Insurance of any sort is a gambling as Ned from The Simpsons proves in his quote from the 8th episode of the 8th season of The Simpsons.
Now, you’re free to disagree but you haven’t been able to disprove either of those facts that together form an air-tight case for what I’m saying.
My religion says gambling is a sin.
Irrelevant to the discussion and a straw man
Insurance of any sort is a gambling as Ned from The Simpsons proves in his quote from the 8th episode of the 8th season of The Simpsons.
Fictional characters in a cartoon are not a source of reliable, verifiable facts, especially regarding healthcare and/or economic advice. And, wow, if you’re telling me that you base your financial and healthcare decisions (not to mention your religious convictions) based on a line from The Simpsons, then don’t simultaneously claim that you’re making a rational argument based on logic and facts. “Ned from The Simpsons said it” is a claim so ridiculous it really proves how desperate you are to hold onto your “beliefs” in the face of facts, evidence, and actual logic.

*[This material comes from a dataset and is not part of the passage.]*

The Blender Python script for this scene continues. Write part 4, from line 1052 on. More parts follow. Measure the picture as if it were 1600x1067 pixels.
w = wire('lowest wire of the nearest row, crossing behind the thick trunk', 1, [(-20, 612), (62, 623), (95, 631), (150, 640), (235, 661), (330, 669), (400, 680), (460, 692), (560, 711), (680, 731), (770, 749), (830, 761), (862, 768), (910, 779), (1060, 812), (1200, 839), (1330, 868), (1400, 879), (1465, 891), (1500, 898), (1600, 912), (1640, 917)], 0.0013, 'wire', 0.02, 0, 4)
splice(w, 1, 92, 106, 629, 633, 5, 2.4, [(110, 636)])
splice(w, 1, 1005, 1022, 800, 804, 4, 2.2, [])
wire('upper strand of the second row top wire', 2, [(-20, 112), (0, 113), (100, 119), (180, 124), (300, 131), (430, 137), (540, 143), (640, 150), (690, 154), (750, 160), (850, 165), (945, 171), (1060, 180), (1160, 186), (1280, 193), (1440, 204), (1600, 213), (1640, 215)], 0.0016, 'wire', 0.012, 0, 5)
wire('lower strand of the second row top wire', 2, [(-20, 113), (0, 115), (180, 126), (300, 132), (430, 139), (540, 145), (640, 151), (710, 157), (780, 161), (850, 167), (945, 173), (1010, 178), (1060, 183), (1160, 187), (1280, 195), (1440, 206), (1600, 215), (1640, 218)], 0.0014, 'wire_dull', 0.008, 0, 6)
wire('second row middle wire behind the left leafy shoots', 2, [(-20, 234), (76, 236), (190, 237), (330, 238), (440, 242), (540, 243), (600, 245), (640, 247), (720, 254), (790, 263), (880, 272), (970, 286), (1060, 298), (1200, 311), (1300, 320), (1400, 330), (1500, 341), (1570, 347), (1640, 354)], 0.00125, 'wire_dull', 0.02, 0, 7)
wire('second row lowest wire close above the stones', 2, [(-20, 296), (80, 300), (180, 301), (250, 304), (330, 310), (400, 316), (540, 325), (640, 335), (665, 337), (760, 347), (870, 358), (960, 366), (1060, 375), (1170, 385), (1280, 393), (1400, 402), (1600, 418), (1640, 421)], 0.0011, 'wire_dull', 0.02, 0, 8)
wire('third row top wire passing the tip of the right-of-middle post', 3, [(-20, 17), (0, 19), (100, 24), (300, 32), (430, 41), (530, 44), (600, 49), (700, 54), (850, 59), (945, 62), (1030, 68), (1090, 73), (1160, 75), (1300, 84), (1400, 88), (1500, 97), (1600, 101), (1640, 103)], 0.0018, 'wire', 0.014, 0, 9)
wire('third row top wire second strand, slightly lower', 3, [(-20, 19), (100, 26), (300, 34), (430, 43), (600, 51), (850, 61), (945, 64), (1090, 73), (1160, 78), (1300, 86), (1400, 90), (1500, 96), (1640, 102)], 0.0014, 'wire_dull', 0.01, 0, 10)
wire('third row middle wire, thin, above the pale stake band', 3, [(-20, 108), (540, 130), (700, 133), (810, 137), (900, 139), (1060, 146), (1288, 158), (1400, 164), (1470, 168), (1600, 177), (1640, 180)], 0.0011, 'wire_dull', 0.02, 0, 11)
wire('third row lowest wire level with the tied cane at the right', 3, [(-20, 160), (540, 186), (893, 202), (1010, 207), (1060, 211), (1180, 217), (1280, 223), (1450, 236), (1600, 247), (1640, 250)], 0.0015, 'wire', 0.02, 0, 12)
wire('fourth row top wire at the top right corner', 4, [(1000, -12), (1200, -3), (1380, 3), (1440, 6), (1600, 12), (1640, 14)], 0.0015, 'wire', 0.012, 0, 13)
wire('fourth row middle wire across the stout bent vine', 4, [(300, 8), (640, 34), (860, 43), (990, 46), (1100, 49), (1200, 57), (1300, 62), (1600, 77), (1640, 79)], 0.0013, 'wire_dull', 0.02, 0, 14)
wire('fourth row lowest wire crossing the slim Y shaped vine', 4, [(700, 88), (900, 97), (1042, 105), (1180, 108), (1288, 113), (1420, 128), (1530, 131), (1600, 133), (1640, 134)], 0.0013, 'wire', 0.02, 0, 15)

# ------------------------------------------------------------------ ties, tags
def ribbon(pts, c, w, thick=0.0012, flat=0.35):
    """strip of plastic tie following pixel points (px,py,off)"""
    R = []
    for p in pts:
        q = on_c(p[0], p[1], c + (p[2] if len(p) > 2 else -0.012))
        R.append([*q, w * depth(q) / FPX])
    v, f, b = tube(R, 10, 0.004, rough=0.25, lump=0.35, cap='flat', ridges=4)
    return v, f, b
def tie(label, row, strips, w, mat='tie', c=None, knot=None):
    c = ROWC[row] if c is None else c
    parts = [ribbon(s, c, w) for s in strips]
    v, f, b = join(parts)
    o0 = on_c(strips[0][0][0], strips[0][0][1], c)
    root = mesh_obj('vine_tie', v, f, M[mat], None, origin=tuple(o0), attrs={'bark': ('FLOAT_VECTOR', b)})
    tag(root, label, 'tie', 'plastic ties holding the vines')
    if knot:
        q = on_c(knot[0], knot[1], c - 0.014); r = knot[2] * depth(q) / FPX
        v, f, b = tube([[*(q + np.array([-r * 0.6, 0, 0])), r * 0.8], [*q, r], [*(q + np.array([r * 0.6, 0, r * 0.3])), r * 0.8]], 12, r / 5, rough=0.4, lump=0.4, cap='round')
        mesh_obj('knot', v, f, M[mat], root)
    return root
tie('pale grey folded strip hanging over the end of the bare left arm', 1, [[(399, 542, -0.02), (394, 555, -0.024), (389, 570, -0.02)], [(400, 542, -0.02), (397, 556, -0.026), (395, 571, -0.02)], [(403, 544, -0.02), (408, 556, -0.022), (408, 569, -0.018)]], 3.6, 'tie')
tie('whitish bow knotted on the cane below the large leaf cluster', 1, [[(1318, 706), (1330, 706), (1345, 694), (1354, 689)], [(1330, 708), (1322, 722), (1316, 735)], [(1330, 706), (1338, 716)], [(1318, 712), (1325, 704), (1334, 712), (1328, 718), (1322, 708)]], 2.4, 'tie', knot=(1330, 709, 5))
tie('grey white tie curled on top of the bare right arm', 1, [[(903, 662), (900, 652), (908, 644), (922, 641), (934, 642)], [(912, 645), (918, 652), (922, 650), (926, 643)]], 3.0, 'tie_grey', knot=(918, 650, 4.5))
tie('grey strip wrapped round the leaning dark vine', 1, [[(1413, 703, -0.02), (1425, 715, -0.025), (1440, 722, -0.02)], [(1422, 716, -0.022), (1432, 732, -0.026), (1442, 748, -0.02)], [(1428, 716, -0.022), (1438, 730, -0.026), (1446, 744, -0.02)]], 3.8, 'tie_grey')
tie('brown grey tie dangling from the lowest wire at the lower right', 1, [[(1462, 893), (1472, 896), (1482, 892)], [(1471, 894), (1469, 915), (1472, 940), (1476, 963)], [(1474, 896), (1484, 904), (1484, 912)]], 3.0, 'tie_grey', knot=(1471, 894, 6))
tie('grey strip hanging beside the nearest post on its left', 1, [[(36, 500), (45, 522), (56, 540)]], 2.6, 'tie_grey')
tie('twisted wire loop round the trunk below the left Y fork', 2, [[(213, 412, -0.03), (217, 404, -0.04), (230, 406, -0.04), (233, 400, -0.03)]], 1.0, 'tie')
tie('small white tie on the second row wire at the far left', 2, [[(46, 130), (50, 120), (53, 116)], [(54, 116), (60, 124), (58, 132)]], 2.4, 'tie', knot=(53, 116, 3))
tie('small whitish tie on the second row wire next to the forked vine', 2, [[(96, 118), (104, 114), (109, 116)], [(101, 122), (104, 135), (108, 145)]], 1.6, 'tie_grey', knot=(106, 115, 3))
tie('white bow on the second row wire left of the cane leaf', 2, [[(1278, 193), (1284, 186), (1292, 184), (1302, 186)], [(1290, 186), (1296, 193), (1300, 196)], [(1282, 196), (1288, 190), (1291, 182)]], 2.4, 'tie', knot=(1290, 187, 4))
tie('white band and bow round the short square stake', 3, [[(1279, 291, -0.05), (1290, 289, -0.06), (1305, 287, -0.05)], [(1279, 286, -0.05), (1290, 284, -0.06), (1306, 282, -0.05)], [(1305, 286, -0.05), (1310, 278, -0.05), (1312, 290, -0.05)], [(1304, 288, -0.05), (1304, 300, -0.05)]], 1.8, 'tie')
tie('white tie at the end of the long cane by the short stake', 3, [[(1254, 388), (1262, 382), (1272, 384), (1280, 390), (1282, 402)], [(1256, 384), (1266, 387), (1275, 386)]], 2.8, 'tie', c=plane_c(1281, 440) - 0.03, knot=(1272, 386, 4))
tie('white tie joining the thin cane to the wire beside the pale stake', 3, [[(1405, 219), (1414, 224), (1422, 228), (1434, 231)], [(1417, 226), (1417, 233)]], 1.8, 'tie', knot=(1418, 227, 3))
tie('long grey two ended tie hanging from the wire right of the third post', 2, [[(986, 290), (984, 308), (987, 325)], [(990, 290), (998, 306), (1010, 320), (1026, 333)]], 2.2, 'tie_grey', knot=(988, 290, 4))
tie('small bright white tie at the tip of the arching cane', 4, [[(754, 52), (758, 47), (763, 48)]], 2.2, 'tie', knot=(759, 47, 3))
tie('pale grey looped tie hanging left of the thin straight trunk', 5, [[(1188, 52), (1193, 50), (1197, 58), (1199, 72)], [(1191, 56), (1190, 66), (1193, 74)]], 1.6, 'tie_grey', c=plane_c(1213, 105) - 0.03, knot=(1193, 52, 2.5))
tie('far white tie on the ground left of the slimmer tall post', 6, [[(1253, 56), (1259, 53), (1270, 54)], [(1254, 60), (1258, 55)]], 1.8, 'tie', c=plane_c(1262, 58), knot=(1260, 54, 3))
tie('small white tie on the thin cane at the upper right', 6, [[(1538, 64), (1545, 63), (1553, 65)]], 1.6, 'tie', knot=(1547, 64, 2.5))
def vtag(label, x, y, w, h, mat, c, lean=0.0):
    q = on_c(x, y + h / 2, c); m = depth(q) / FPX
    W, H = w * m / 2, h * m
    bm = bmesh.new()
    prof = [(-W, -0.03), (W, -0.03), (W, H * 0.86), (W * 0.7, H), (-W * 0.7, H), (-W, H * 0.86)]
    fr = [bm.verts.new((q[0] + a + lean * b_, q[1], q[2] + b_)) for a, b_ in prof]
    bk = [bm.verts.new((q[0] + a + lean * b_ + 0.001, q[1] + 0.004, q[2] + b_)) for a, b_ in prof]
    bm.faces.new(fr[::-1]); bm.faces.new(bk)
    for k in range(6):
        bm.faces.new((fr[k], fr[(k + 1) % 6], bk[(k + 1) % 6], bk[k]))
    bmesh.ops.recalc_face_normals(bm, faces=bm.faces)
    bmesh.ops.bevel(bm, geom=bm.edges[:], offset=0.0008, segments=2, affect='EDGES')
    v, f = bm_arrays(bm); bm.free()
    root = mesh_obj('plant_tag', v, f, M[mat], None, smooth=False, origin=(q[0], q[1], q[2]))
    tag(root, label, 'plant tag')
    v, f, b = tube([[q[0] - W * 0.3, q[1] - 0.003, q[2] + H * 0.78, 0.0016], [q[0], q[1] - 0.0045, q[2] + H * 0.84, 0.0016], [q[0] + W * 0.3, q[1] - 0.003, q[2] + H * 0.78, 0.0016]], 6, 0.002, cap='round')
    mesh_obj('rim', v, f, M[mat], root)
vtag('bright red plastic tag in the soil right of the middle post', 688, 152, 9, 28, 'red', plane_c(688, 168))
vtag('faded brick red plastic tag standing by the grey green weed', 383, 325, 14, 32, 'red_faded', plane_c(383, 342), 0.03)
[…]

Now, you’re free to disagree but you haven’t been able to disprove either of those facts that together form an air-tight case for what I’m saying.
It’s your responsibility to prove your claims, not for me to disprove them, and you haven’t done that at all. Oh, and some throwaway joke from a fictional cartoon - on its own - isn’t proof of anything other than that your “beliefs” have a fictional (and very silly) basis.
Nice self-own.
Because we are discussing health insurance and the definition of gambling. You keep trying to change the subject to various other subjects, such as:
- “being an American male”
- unemployment insurance
- your wages
- crossing the street
- my usage of quotation marks
and including religion, which is a straw man
A straw man fallacy (sometimes written as strawman) is the informal fallacy of refuting an argument different from the one actually under discussion, while not recognizing or acknowledging the distinction.[1]One who engages in this fallacy is said to be “attacking a straw man”.
That amnesia is really hitting you hard!